─── DATASET EXTRACT

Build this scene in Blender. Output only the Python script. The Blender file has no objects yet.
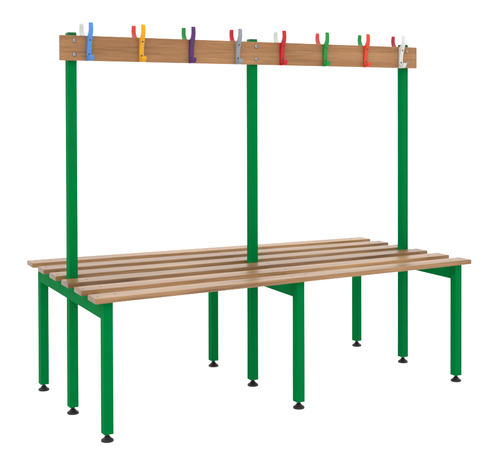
import bpy, bmesh, math, random
from mathutils import Vector, Matrix

random.seed(4)
sc = bpy.context.scene
C = sc.collection
EXPO = 1.9          # brightness of the white studio around the bench

# ------------------------------------------------------------------ helpers
def lin(c):
    c = c / 255.0
    return c / 12.92 if c <= 0.04045 else ((c + 0.055) / 1.055) ** 2.4

def rgb(r, g, b, k=1.0):
    return (lin(r) * k, lin(g) * k, lin(b) * k, 1.0)

def new_mat(name):
    m = bpy.data.materials.new(name)
    m.use_nodes = True
    nt = m.node_tree
    return m, nt, nt.nodes['Principled BSDF']

def node(nt, kind, **kw):
    n = nt.nodes.new(kind)
    for k, v in kw.items():
        setattr(n, k, v)
    return n

def paint(name, col, rough=0.4, spec=0.3, metal=0.0, mottle=0.06, bump=0.0, bscale=400.0, nscale=30.0):
    """painted / moulded surface: slight tonal mottling, fine surface bump"""
    m, nt, b = new_mat(name)
    tc = node(nt, 'ShaderNodeTexCoord')
    nz = node(nt, 'ShaderNodeTexNoise'); nz.inputs['Scale'].default_value = nscale; nz.inputs['Detail'].default_value = 3
    nt.links.new(tc.outputs['Object'], nz.inputs['Vector'])
    rp = node(nt, 'ShaderNodeValToRGB')
    rp.color_ramp.elements[0].position = 0.3; rp.color_ramp.elements[1].position = 0.7
    rp.color_ramp.elements[0].color = tuple(c * (1 - mottle) for c in col[:3]) + (1,)
    rp.color_ramp.elements[1].color = tuple(c * (1 + mottle) for c in col[:3]) + (1,)
    nt.links.new(nz.outputs['Fac'], rp.inputs['Fac'])
    nt.links.new(rp.outputs['Color'], b.inputs['Base Color'])
    b.inputs['Roughness'].default_value = rough
    b.inputs['Specular IOR Level'].default_value = spec
    b.inputs['Metallic'].default_value = metal
    if bump:
        n2 = node(nt, 'ShaderNodeTexNoise'); n2.inputs['Scale'].default_value = bscale; n2.inputs['Detail'].default_value = 2
        nt.links.new(tc.outputs['Object'], n2.inputs['Vector'])
        bp = node(nt, 'ShaderNodeBump'); bp.inputs['Strength'].default_value = bump; bp.inputs['Distance'].default_value = 0.001
        nt.links.new(n2.outputs['Fac'], bp.inputs['Height'])
        nt.links.new(bp.outputs['Normal'], b.inputs['Normal'])
    return m

def wood(name, dark, mid, light, rough=0.3, spec=0.35, tone=0.12, streak=0.4):
    """varnished hardwood, grain running along X, every piece with its own figure"""
    m, nt, b = new_mat(name)
    L = nt.links.new
    tc = node(nt, 'ShaderNodeTexCoord')
    oi = node(nt, 'ShaderNodeObjectInfo')
    off = node(nt, 'ShaderNodeVectorMath', operation='SCALE')
    cmb = node(nt, 'ShaderNodeCombineXYZ')
    L(oi.outputs['Random'], cmb.inputs['X']); L(oi.outputs['Random'], cmb.inputs['Y']); L(oi.outputs['Random'], cmb.inputs['Z'])
    L(cmb.outputs[0], off.inputs[0]); off.inputs['Scale'].default_value = 37.0
    add = node(nt, 'ShaderNodeVectorMath', operation='ADD')
    L(tc.outputs['Object'], add.inputs[0]); L(off.outputs[0], add.inputs[1])
    def noise(scale, vec, detail=4, dist=0.0, rough_=0.55):
        mp = node(nt, 'ShaderNodeMapping'); mp.inputs['Scale'].default_value = vec
        L(add.outputs[0], mp.inputs['Vector'])
        n = node(nt, 'ShaderNodeTexNoise'); n.inputs['Scale'].default_value = scale
        n.inputs['Detail'].default_value = detail; n.inputs['Distortion'].default_value = dist
        n.inputs['Roughness'].default_value = rough_
        L(mp.outputs[0], n.inputs['Vector'])
        return n.outputs['Fac']
    broad = noise(1.0, (1.6, 26, 26), 3, 0.5)
    grain = noise(1.0, (6, 210, 210), 6, 0.3, 0.65)
    pores = noise(1.0, (28, 900, 900), 2)
    def mathn(op, a, bb):
        n = node(nt, 'ShaderNodeMath', operation=op)
        for i, v in enumerate((a, bb)):
            if isinstance(v, (int, float)): n.inputs[i].default_value = v
            else: L(v, n.inputs[i])
        return n.outputs[0]
    drift = noise(1.0, (2.2, 5, 5), 2)
    f = mathn('ADD', mathn('MULTIPLY', broad, 0.42), mathn('ADD', mathn('MULTIPLY', grain, 0.33), mathn('MULTIPLY', drift, 0.25)))
    rp = node(nt, 'ShaderNodeValToRGB')
    e = rp.color_ramp.elements
    e[0].position = 0.34; e[0].color = dark
    e[1].position = 0.66; e[1].color = light
    x = e.new(0.5); x.color = mid
    L(f, rp.inputs['Fac'])
    # long dark streaks and the pores
    st = noise(1.0, (3.2, 75, 75), 2, 0.8, 0.4)
    sr = node(nt, 'ShaderNodeMapRange'); sr.inputs[1].default_value = 0.56; sr.inputs[2].default_value = 0.72
    sr.inputs[3].default_value = 1.0; sr.inputs[4].default_value = 1 - streak
    L(st, sr.inputs[0])
    pr = node(nt, 'ShaderNodeMapRange'); pr.inputs[1].default_value = 0.58; pr.inputs[2].default_value = 0.75
    pr.inputs[3].default_value = 1.0; pr.inputs[4].default_value = 0.62
    L(pores, pr.inputs[0])
    # tone of each piece
    tn = node(nt, 'ShaderNodeMapRange'); tn.inputs[3].default_value = 1 - tone; tn.inputs[4].default_value = 1 + tone
    L(oi.outputs['Random'], tn.inputs[0])
    sep = node(nt, 'ShaderNodeSeparateXYZ'); L(tc.outputs['Normal'], sep.inputs[0])
    endg = node(nt, 'ShaderNodeMapRange'); endg.inputs[1].default_value = 0.5; endg.inputs[2].default_value = 0.95
    endg.inputs[3].default_value = 1.0; endg.inputs[4].default_value = 0.6        # sawn ends soak up the varnish
    L(mathn('ABSOLUTE', sep.outputs['X'], 0), endg.inputs[0])
    k = mathn('MULTIPLY', mathn('MULTIPLY', mathn('MULTIPLY', pr.outputs[0], sr.outputs[0]), tn.outputs[0]), endg.outputs[0])
    mul = node(nt, 'ShaderNodeVectorMath', operation='SCALE')
    L(rp.outputs['Color'], mul.inputs[0]); L(k, mul.inputs['Scale'])
    L(mul.outputs[0], b.inputs['Base Color'])
    rr = node(nt, 'ShaderNodeMapRange'); rr.inputs[3].default_value = rough - 0.06; rr.inputs[4].default_value = rough + 0.1
    L(grain, rr.inputs[0]); L(rr.outputs[0], b.inputs['Roughness'])
    b.inputs['Specular IOR Level'].default_value = spec
    bp = node(nt, 'ShaderNodeBump'); bp.inputs['Strength'].default_value = 0.12; bp.inputs['Distance'].default_value = 0.0008
    L(grain, bp.inputs['Height']); L(bp.outputs['Normal'], b.inputs['Normal'])
    return m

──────

WRITTEN REQUEST — Quote the listing above in full, except for the pictures.

RESULT OF THIS TASK —
Build this scene in Blender. Output only the Python script. The Blender file has no objects yet.
import bpy, bmesh, math, random
from mathutils import Vector, Matrix

random.seed(4)
sc = bpy.context.scene
C = sc.collection
EXPO = 1.9          # brightness of the white studio around the bench

# ------------------------------------------------------------------ helpers
def lin(c):
    c = c / 255.0
    return c / 12.92 if c <= 0.04045 else ((c + 0.055) / 1.055) ** 2.4

def rgb(r, g, b, k=1.0):
    return (lin(r) * k, lin(g) * k, lin(b) * k, 1.0)

def new_mat(name):
    m = bpy.data.materials.new(name)
    m.use_nodes = True
    nt = m.node_tree
    return m, nt, nt.nodes['Principled BSDF']

def node(nt, kind, **kw):
    n = nt.nodes.new(kind)
    for k, v in kw.items():
        setattr(n, k, v)
    return n

def paint(name, col, rough=0.4, spec=0.3, metal=0.0, mottle=0.06, bump=0.0, bscale=400.0, nscale=30.0):
    """painted / moulded surface: slight tonal mottling, fine surface bump"""
    m, nt, b = new_mat(name)
    tc = node(nt, 'ShaderNodeTexCoord')
    nz = node(nt, 'ShaderNodeTexNoise'); nz.inputs['Scale'].default_value = nscale; nz.inputs['Detail'].default_value = 3
    nt.links.new(tc.outputs['Object'], nz.inputs['Vector'])
    rp = node(nt, 'ShaderNodeValToRGB')
    rp.color_ramp.elements[0].position = 0.3; rp.color_ramp.elements[1].position = 0.7
    rp.color_ramp.elements[0].color = tuple(c * (1 - mottle) for c in col[:3]) + (1,)
    rp.color_ramp.elements[1].color = tuple(c * (1 + mottle) for c in col[:3]) + (1,)
    nt.links.new(nz.outputs['Fac'], rp.inputs['Fac'])
    nt.links.new(rp.outputs['Color'], b.inputs['Base Color'])
    b.inputs['Roughness'].default_value = rough
    b.inputs['Specular IOR Level'].default_value = spec
    b.inputs['Metallic'].default_value = metal
    if bump:
        n2 = node(nt, 'ShaderNodeTexNoise'); n2.inputs['Scale'].default_value = bscale; n2.inputs['Detail'].default_value = 2
        nt.links.new(tc.outputs['Object'], n2.inputs['Vector'])
        bp = node(nt, 'ShaderNodeBump'); bp.inputs['Strength'].default_value = bump; bp.inputs['Distance'].default_value = 0.001
        nt.links.new(n2.outputs['Fac'], bp.inputs['Height'])
        nt.links.new(bp.outputs['Normal'], b.inputs['Normal'])
    return m

def wood(name, dark, mid, light, rough=0.3, spec=0.35, tone=0.12, streak=0.4):
    """varnished hardwood, grain running along X, every piece with its own figure"""
    m, nt, b = new_mat(name)
    L = nt.links.new
    tc = node(nt, 'ShaderNodeTexCoord')
    oi = node(nt, 'ShaderNodeObjectInfo')
    off = node(nt, 'ShaderNodeVectorMath', operation='SCALE')
    cmb = node(nt, 'ShaderNodeCombineXYZ')
    L(oi.outputs['Random'], cmb.inputs['X']); L(oi.outputs['Random'], cmb.inputs['Y']); L(oi.outputs['Random'], cmb.inputs['Z'])
    L(cmb.outputs[0], off.inputs[0]); off.inputs['Scale'].default_value = 37.0
    add = node(nt, 'ShaderNodeVectorMath', operation='ADD')
    L(tc.outputs['Object'], add.inputs[0]); L(off.outputs[0], add.inputs[1])
    def noise(scale, vec, detail=4, dist=0.0, rough_=0.55):
        mp = node(nt, 'ShaderNodeMapping'); mp.inputs['Scale'].default_value = vec
        L(add.outputs[0], mp.inputs['Vector'])
        n = node(nt, 'ShaderNodeTexNoise'); n.inputs['Scale'].default_value = scale
        n.inputs['Detail'].default_value = detail; n.inputs['Distortion'].default_value = dist
        n.inputs['Roughness'].default_value = rough_
        L(mp.outputs[0], n.inputs['Vector'])
        return n.outputs['Fac']
    broad = noise(1.0, (1.6, 26, 26), 3, 0.5)
    grain = noise(1.0, (6, 210, 210), 6, 0.3, 0.65)
    pores = noise(1.0, (28, 900, 900), 2)
    def mathn(op, a, bb):
        n = node(nt, 'ShaderNodeMath', operation=op)
        for i, v in enumerate((a, bb)):
            if isinstance(v, (int, float)): n.inputs[i].default_value = v
            else: L(v, n.inputs[i])
        return n.outputs[0]
    drift = noise(1.0, (2.2, 5, 5), 2)
    f = mathn('ADD', mathn('MULTIPLY', broad, 0.42), mathn('ADD', mathn('MULTIPLY', grain, 0.33), mathn('MULTIPLY', drift, 0.25)))
    rp = node(nt, 'ShaderNodeValToRGB')
    e = rp.color_ramp.elements
    e[0].position = 0.34; e[0].color = dark
    e[1].position = 0.66; e[1].color = light
    x = e.new(0.5); x.color = mid
    L(f, rp.inputs['Fac'])
    # long dark streaks and the pores
    st = noise(1.0, (3.2, 75, 75), 2, 0.8, 0.4)
    sr = node(nt, 'ShaderNodeMapRange'); sr.inputs[1].default_value = 0.56; sr.inputs[2].default_value = 0.72
    sr.inputs[3].default_value = 1.0; sr.inputs[4].default_value = 1 - streak
    L(st, sr.inputs[0])
    pr = node(nt, 'ShaderNodeMapRange'); pr.inputs[1].default_value = 0.58; pr.inputs[2].default_value = 0.75
    pr.inputs[3].default_value = 1.0; pr.inputs[4].default_value = 0.62
    L(pores, pr.inputs[0])
    # tone of each piece
    tn = node(nt, 'ShaderNodeMapRange'); tn.inputs[3].default_value = 1 - tone; tn.inputs[4].default_value = 1 + tone
    L(oi.outputs['Random'], tn.inputs[0])
    sep = node(nt, 'ShaderNodeSeparateXYZ'); L(tc.outputs['Normal'], sep.inputs[0])
    endg = node(nt, 'ShaderNodeMapRange'); endg.inputs[1].default_value = 0.5; endg.inputs[2].default_value = 0.95
    endg.inputs[3].default_value = 1.0; endg.inputs[4].default_value = 0.6        # sawn ends soak up the varnish
    L(mathn('ABSOLUTE', sep.outputs['X'], 0), endg.inputs[0])
    k = mathn('MULTIPLY', mathn('MULTIPLY', mathn('MULTIPLY', pr.outputs[0], sr.outputs[0]), tn.outputs[0]), endg.outputs[0])
    mul = node(nt, 'ShaderNodeVectorMath', operation='SCALE')
    L(rp.outputs['Color'], mul.inputs[0]); L(k, mul.inputs['Scale'])
    L(mul.outputs[0], b.inputs['Base Color'])
    rr = node(nt, 'ShaderNodeMapRange'); rr.inputs[3].default_value = rough - 0.06; rr.inputs[4].default_value = rough + 0.1
    L(grain, rr.inputs[0]); L(rr.outputs[0], b.inputs['Roughness'])
    b.inputs['Specular IOR Level'].default_value = spec
    bp = node(nt, 'ShaderNodeBump'); bp.inputs['Strength'].default_value = 0.12; bp.inputs['Distance'].default_value = 0.0008
    L(grain, bp.inputs['Height']); L(bp.outputs['Normal'], b.inputs['Normal'])
    return m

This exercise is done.